God not only commanded your time, He commanded your money, the first fruits of your labor. Why? He did so to show you that everything you have comes from Him. Again, the only thing you truly own are your sins. The rest of the things you have you are just borrowing for a very short time.
So, all of us, now and then, need to re-examine how and what we offer back to God. Far too many make the excuse that the Church is corrupt and therefore that somehow exempts them from tithing, from paying God first. But that is a terrible excuse. For where in this world are things not corrupt? The corporate world and government offices are hardly pillars of purity. Yet people rarely exempt themselves from giving them large amounts of their money. And remember, Christ, who lived amidst corruption at the temple, tithed. He paid the temple tax. That was not an accident. He was giving you a financial example to follow.

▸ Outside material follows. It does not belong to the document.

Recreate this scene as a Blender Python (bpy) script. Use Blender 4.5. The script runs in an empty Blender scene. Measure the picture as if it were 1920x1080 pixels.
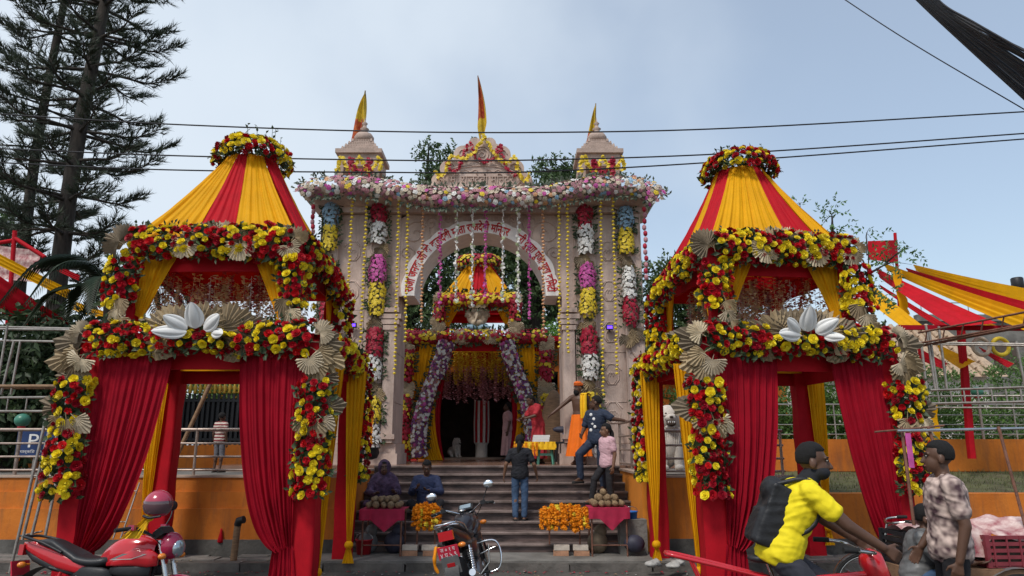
import bpy, math, random
import numpy as np
from mathutils import Vector, Matrix, Quaternion, noise
R = math.radians
V = Vector
random.seed(7)
SC = bpy.context.scene
COL = SC.collection

# ------------------------------------------------------------------ camera
F_PX, PITCH, CAM_H = 1330.0, R(12.6), 1.75
cd = bpy.data.cameras.new('camera'); cam = bpy.data.objects.new('camera', cd); COL.objects.link(cam)
cam.location = (0, 0, CAM_H); cam.rotation_euler = (R(90) + PITCH, 0, 0)
cd.sensor_width = 36; cd.lens = 36 * F_PX / 1920; cd.clip_end = 2000; cd.clip_start = 0.05
SC.camera = cam

# ------------------------------------------------------------------ sky
SUN_EL, SUN_AZ = R(54), R(212)          # sun behind the camera's left shoulder, veiled
w = bpy.data.worlds.new('World'); SC.world = w; w.use_nodes = True
nt = w.node_tree; nt.nodes.clear()
def nd(nt, t, **kw):
    n = nt.nodes.new(t)
    for k, v in kw.items(): setattr(n, k, v)
    return n
out = nd(nt, 'ShaderNodeOutputWorld'); bg = nd(nt, 'ShaderNodeBackground')
sky = nd(nt, 'ShaderNodeTexSky', sky_type='NISHITA', sun_disc=False)
sky.sun_elevation = SUN_EL; sky.sun_rotation = SUN_AZ; sky.dust_density = 1.2; sky.air_density = 1.3; sky.ozone_density = 2.0
tc = nd(nt, 'ShaderNodeTexCoord')
nz = nd(nt, 'ShaderNodeTexNoise'); nz.inputs['Scale'].default_value = 2.6; nz.inputs['Detail'].default_value = 5; nz.inputs['Roughness'].default_value = .45
dot = nd(nt, 'ShaderNodeVectorMath', operation='DOT_PRODUCT'); dot.inputs[1].default_value = (-0.95, 0.0, -0.32)
ma = nd(nt, 'ShaderNodeMath', operation='MULTIPLY_ADD'); ma.inputs[1].default_value = 1.5; ma.inputs[2].default_value = -.48
ad = nd(nt, 'ShaderNodeMath', operation='ADD')
rp = nd(nt, 'ShaderNodeMapRange', interpolation_type='SMOOTHSTEP'); rp.inputs[1].default_value = -.30; rp.inputs[2].default_value = .62; rp.inputs[3].default_value = .33; rp.inputs[4].default_value = .93
mx = nd(nt, 'ShaderNodeMix', data_type='RGBA'); mx.inputs[7].default_value = (5.15, 5.75, 6.4, 1)
lk = nt.links.new
lk(tc.outputs['Generated'], nz.inputs['Vector']); lk(tc.outputs['Generated'], dot.inputs[0])
lk(nz.outputs[0], ma.inputs[0]); lk(ma.outputs[0], ad.inputs[0]); lk(dot.outputs['Value'], ad.inputs[1])
lk(ad.outputs[0], rp.inputs[0]); lk(rp.outputs[0], mx.inputs[0]); lk(sky.outputs[0], mx.inputs[6])
lk(mx.outputs[2], bg.inputs[0]); bg.inputs[1].default_value = 0.085; lk(bg.outputs[0], out.inputs[0])

# ------------------------------------------------------------------ sun
sl = bpy.data.lights.new('sun', 'SUN'); sl.energy = 1.5; sl.angle = R(13); sl.color = (1, .95, .88)
sun = bpy.data.objects.new('sun', sl); COL.objects.link(sun)
sd = V((math.sin(SUN_AZ) * math.cos(SUN_EL), math.cos(SUN_AZ) * math.cos(SUN_EL), math.sin(SUN_EL)))
sun.rotation_euler = sd.to_track_quat('Z', 'Y').to_euler(); sun.location = (0, 0, 30)
vs = SC.view_settings; vs.view_transform = 'Standard'; vs.look = 'None'; vs.exposure = 0.82; vs.gamma = 1; vs.use_curve_mapping = False
SC.cycles.max_bounces = 6; SC.cycles.transparent_max_bounces = 8

# ------------------------------------------------------------------ helpers
def at(px, py, Y):
    dx, dy = (px - 960) / F_PX, (540 - py) / F_PX
    d = V((dx, math.cos(PITCH) - dy * math.sin(PITCH), math.sin(PITCH) + dy * math.cos(PITCH)))
    return V((0, 0, CAM_H)) + d * (Y / d.y)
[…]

And He gives you a charitable example to follow. A religious sister wrote:
Here the Lord is the Good Samaritan of His own parable. Mankind lay dying in the roadway until eternal love was sent and spread oil and wine for his comfort, healing the wounds which Satan’s attack had caused in paradise.
My friends, never resent Christ’s love for you, and the fact that He loved you first. Never resent His commands. For those commands help save you.
In the silence ask, “Teacher, how do I inherit eternal life?” You know the answer to the question, because Christ already gave it to you. It is not, as Moses warned, too mysterious and remote for you. No, it is something very near to you, already in your mouths and in your hearts; you have only to carry it out: Love God, and love neighbor. In that order. Do this and you will live.